### WHAT TO PRODUCE
Copy exactly the lines from the start of the material through the line with "COL=S.collection". Pictures stay out of the copy.

### DATASET EXCERPT
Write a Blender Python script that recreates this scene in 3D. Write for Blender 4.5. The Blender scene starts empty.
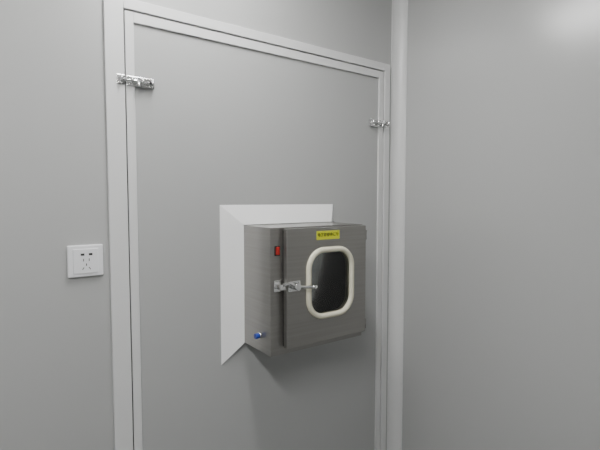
import bpy, bmesh, math
from mathutils import Vector, Matrix
S=bpy.context.scene
COL=S.collection

# ---------------- materials ----------------
def mat(name, col, rough=0.5, metal=0.0, spec=0.5, noise=0.0, nscale=(6,6,6), bump=0.0, bscale=200, coat=0.0):
    m=bpy.data.materials.new(name); m.use_nodes=True
    nt=m.node_tree; b=nt.nodes['Principled BSDF']
    b.inputs['Base Color'].default_value=(*col,1)
    b.inputs['Roughness'].default_value=rough
    b.inputs['Metallic'].default_value=metal
    b.inputs['Specular IOR Level'].default_value=spec
    b.inputs['Coat Weight'].default_value=coat
    tc=nt.nodes.new('ShaderNodeTexCoord')
    if noise>0:
        mp=nt.nodes.new('ShaderNodeMapping'); mp.inputs['Scale'].default_value=nscale
        n=nt.nodes.new('ShaderNodeTexNoise'); n.inputs['Scale'].default_value=1; n.inputs['Detail'].default_value=4
        r=nt.nodes.new('ShaderNodeValToRGB')
        r.color_ramp.elements[0].position=0.3; r.color_ramp.elements[1].position=0.7
        r.color_ramp.elements[0].color=(*[c*(1-noise) for c in col],1)
        r.color_ramp.elements[1].color=(*[min(1,c*(1+noise)) for c in col],1)
        nt.links.new(tc.outputs['Object'],mp.inputs[0]); nt.links.new(mp.outputs[0],n.inputs['Vector'])
        nt.links.new(n.outputs['Fac'],r.inputs[0]); nt.links.new(r.outputs[0],b.inputs['Base Color'])
    if bump>0:
        n2=nt.nodes.new('ShaderNodeTexNoise'); n2.inputs['Scale'].default_value=bscale
        bp=nt.nodes.new('ShaderNodeBump'); bp.inputs['Strength'].default_value=bump; bp.inputs['Distance'].default_value=0.001
        nt.links.new(tc.outputs['Object'],n2.inputs['Vector']); nt.links.new(n2.outputs['Fac'],bp.inputs['Height'])
        nt.links.new(bp.outputs[0],b.inputs['Normal'])
    return m
M_wall=mat('painted_steel_panel',(0.44,0.442,0.437),0.25,0,0.65,noise=0.012,nscale=(1.5,1.5,1.5),bump=0.03,bscale=60)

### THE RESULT
Write a Blender Python script that recreates this scene in 3D. Write for Blender 4.5. The Blender scene starts empty.
import bpy, bmesh, math
from mathutils import Vector, Matrix
S=bpy.context.scene
COL=S.collection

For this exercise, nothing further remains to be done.